8 thoughts on “Compiling knowledge

  1. Hi,
    I am an ancestor of the Rev. Francis Dane. He is my 10th Great Grandfather. Could I get some information from you as to who to contact to join the group you mentioned in your article?
    Thanks,
    Sally

  2. This was very interesting. Not sure that I’ll ever choose to join the SDCC, though one of my qualifying ancestors, Thomas Mayhew, happened to be mentioned in yesterday’s Vita Brevis. What a coincidence! Thanks you guys for your great work.

  3. Presumably this might at some point include my second cousin the Rev Jacob Bailey (1731-1808) of Rowley, MA and later of Pownalborough, (now Dresden), Maine, and then (as a Loyalist and a minister of the SPG) not surprisingly of Annapolis Royal, New Brunswick, Canada.

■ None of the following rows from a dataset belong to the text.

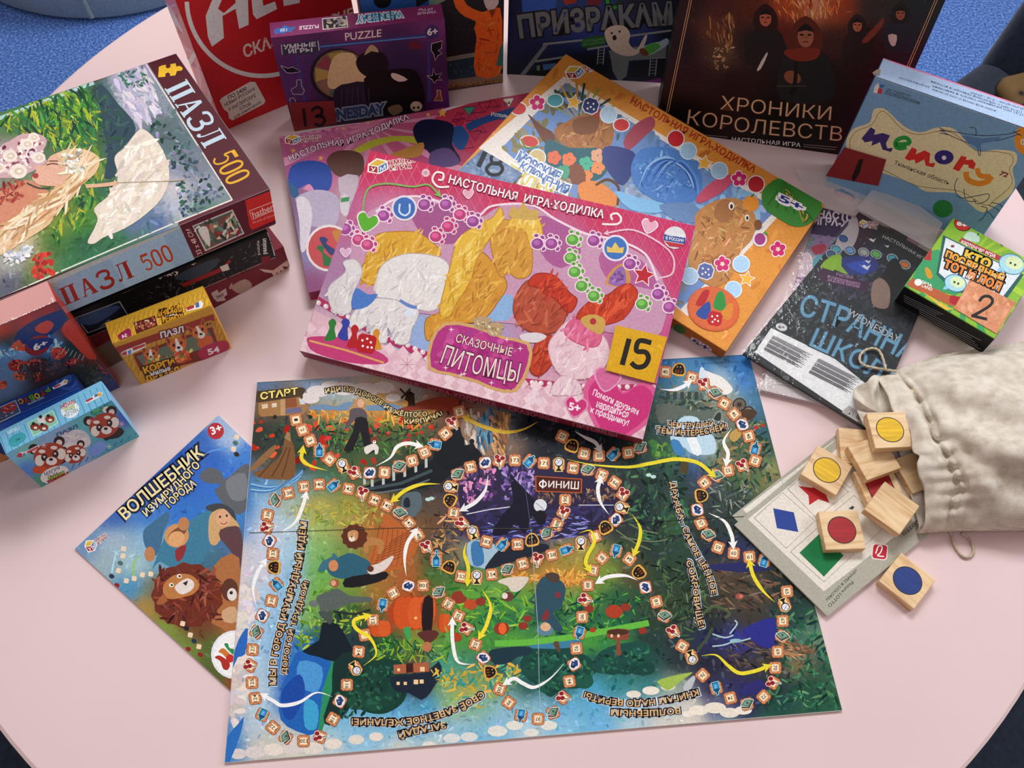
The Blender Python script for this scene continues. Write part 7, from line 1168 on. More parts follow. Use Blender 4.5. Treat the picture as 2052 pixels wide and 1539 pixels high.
def filmsheet(px, z, nx, ny, amp, seed, name, parent, p, m, hole=None):   # wrinkled film: px corners BL BR TR TL, z at bottom and top edge
    rg = random.Random(seed); w_ = [(rg.uniform(-1, 1)*3, rg.uniform(2, 9), rg.uniform(0, 6.3), rg.uniform(.3, 1)) for _ in range(5)]
    q = np.array(px, float); V = []; mb = MB()
    for j in range(ny+1):
        for i in range(nx+1):
            u, v = i/nx, j/ny; c = (1-v)*((1-u)*q[0]+u*q[1])+v*((1-u)*q[3]+u*q[2]); e = min(u, 1-u, v, 1-v)*6
            zz = z[0]*(1-v)+z[1]*v+amp*min(1, e+.15)*sum(k*(.5+.5*math.sin(a*u*2+b*v*3+ph)) for a, b, ph, k in w_)/3
            V.append(hit([c], zz)[0])
    Fs = [[j*(nx+1)+i, j*(nx+1)+i+1, (j+1)*(nx+1)+i+1, (j+1)*(nx+1)+i] for j in range(ny) for i in range(nx)]
    if hole:
        H_ = np.array(hole); c0 = H_.mean(0)
        def inside(f):
            c = proj(np.mean([V[k] for k in f], 0)); d = (c-c0); return (abs(d[0])/np.ptp(H_[:, 0])*2)**2+(abs(d[1]-.28*d[0])/np.ptp(H_[:, 1])*2)**2 < 1
        Fs = [f for f in Fs if not inside(f)]
    mb.add(V, Fs, mb.alb('e8e8e8')); return mb.build(name, m, parent, p, True)
vw = lambda x, y: (1480+x/2.904, 330+y/2.904)
def packet(label, corners, z, h, cols, gain=.9):
    P = hit(corners, z+h); c = P.mean(0); base = (c[0], c[1], TZ+z); r = empty('bagged_game', base, label, 'game')
    mb = MB(gain); B = P.copy(); B[:, 2] -= h
    mb.add(np.vstack([B, P]), [[4, 5, 6, 7], [3, 2, 1, 0], [0, 1, 5, 4], [1, 2, 6, 5], [2, 3, 7, 6], [3, 0, 4, 7]], [mb.alb(cols[0]), mb.alb('c8c4c0')]+[mb.alb(cols[1])]*4)
    X = P[1]-P[0]; X /= np.linalg.norm(X); Y = np.cross([0, 0, 1], X); q = (P-P[0]) @ np.stack([X, Y], 1)
    a = Art(mb, (P[0], X, Y, np.array([0, 0, 1.]), 1, 1)); a.B = q; a.q = q; a.view(1480, 330, 2.904); return r, mb, a, base
pc = [vw(130, 1310), vw(760, 1460), vw(1060, 420), vw(470, 245)]
r, mb, A, p = packet('pale pink bagged game with a hang hole in its flap, under the dark one', pc, .0006, .005, ('b48cac', 'b8a8ac'))
A.poly([(300, 250), (470, 240), (1000, 380), (960, 480), (400, 400)], '34204c'); A.poly([(380, 400), (960, 470), (700, 900), (150, 900)], '8c6c9c'); A.setf([(420, 430, '4c8c7c'), (500, 450, '8c4c64'), (330, 560, 'c8b0bc'), (300, 680, 'c4a8b8'), (200, 760, 'a8a0b4'), (160, 880, 'a86c94'), (560, 430, '5c7ca0')], 30); A.dabs(160, 44, 16, 12, region=[(380, 410), (640, 430), (420, 640), (180, 880), (150, 850)])
A.poly([(420, 480), (500, 460), (506, 500), (450, 524)], 'a02c44', 2); A.poly([(430, 560), (470, 520), (500, 560), (440, 620), (400, 600)], '5ca8b4', 3); A.poly([(290, 600), (330, 520), (420, 520), (420, 640), (320, 650)], 'd0bcc4', 4); A.poly([(160, 760), (240, 680), (360, 700), (300, 780), (180, 830)], 'c8b0c0', 4); A.line([(200, 690), (260, 700), (280, 670)], 12, '6cacb4', 4)
A.disc(220, 800, 74, '9c4c84', 50); A.disc(222, 800, 58, 'c4a8c0', 38); A.poly([(110, 860), (380, 900), (700, 1500), (130, 1330)], 'd0c8c8')
for i in range(9): A.line([(180+i*6, 1150+i*16), (300+i*10, 1180+i*16)], 4, '8c8888')
A.tpath('НАСТОЛЬНАЯ', [(462, 305), (640, 326), (860, 372)], 40, 'e8e0ec', off=.04); A.tpath('ИГРА-ХОДИЛКА', [(430, 345), (620, 362), (880, 420)], 40, 'e8e0ec', off=.04)
mb.build('printed_sleeve', print_mat(.42), r, p)
filmsheet([vw(95, 1318), vw(770, 1480), vw(1120, 420), vw(440, 235)], (.0062, .0062), 22, 26, .0012, 3, 'clear_bag', r, p, M_FILM)
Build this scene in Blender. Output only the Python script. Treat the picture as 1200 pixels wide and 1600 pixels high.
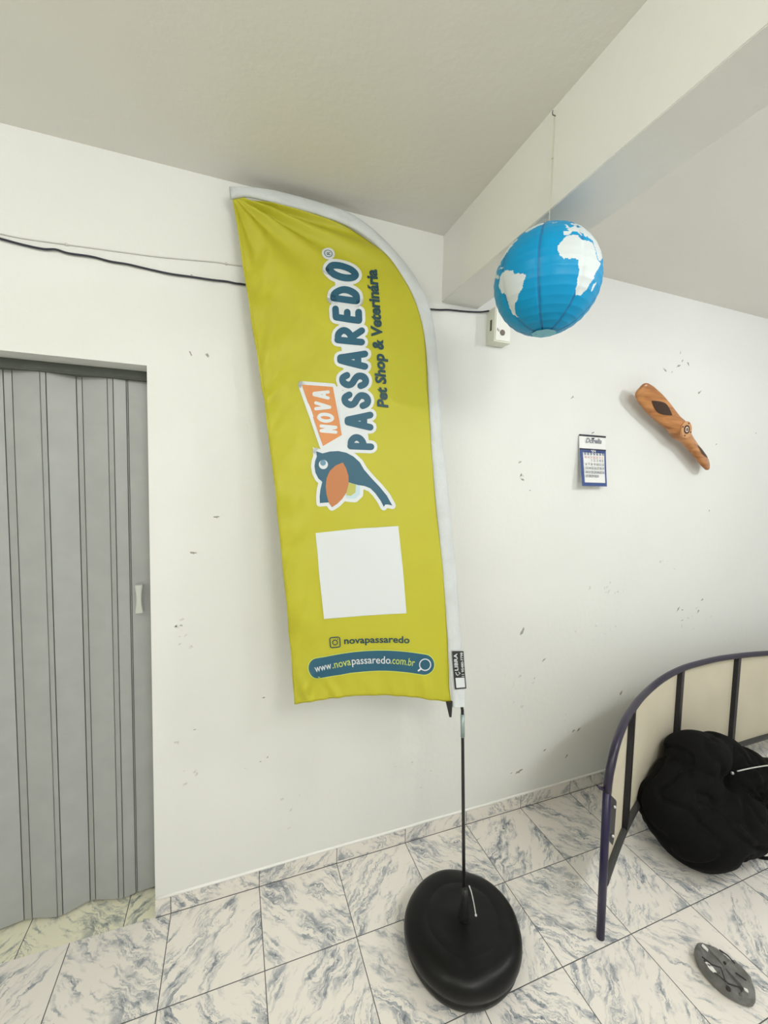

    1. Jeanne, stumbled on your site and very informative. My ancestor Edward Chapman lived in Ipswich, 1640 to 1678. His grandchildren left in 1748 and flooded the Nobleboro/ Damariscotta are for next 200 year’s. Finally became a member of S.A.R. after years of building family tree.
      Thanks for your dedication.
      Leonard B. Chapman

  4. I’d love to learn more about the qualifying ancestors for this group as I’ve traced my mother’s family back to the Rev. John Lathrop, among others. Very interesting read, thank you!

  5. Tim,
    As a descendant of at least one colonial clergyman (an Elder in the Six Principle Baptist denomination), thank you for writing about this group. I had never heard of them. It sounds like they’ve got some extremely interesting resources.
    I just have to correct the name of that church you visited, It’s called First Parish Brewster Unitarian Universalist. The Unitarian Universalist Association is a Protestant denomination.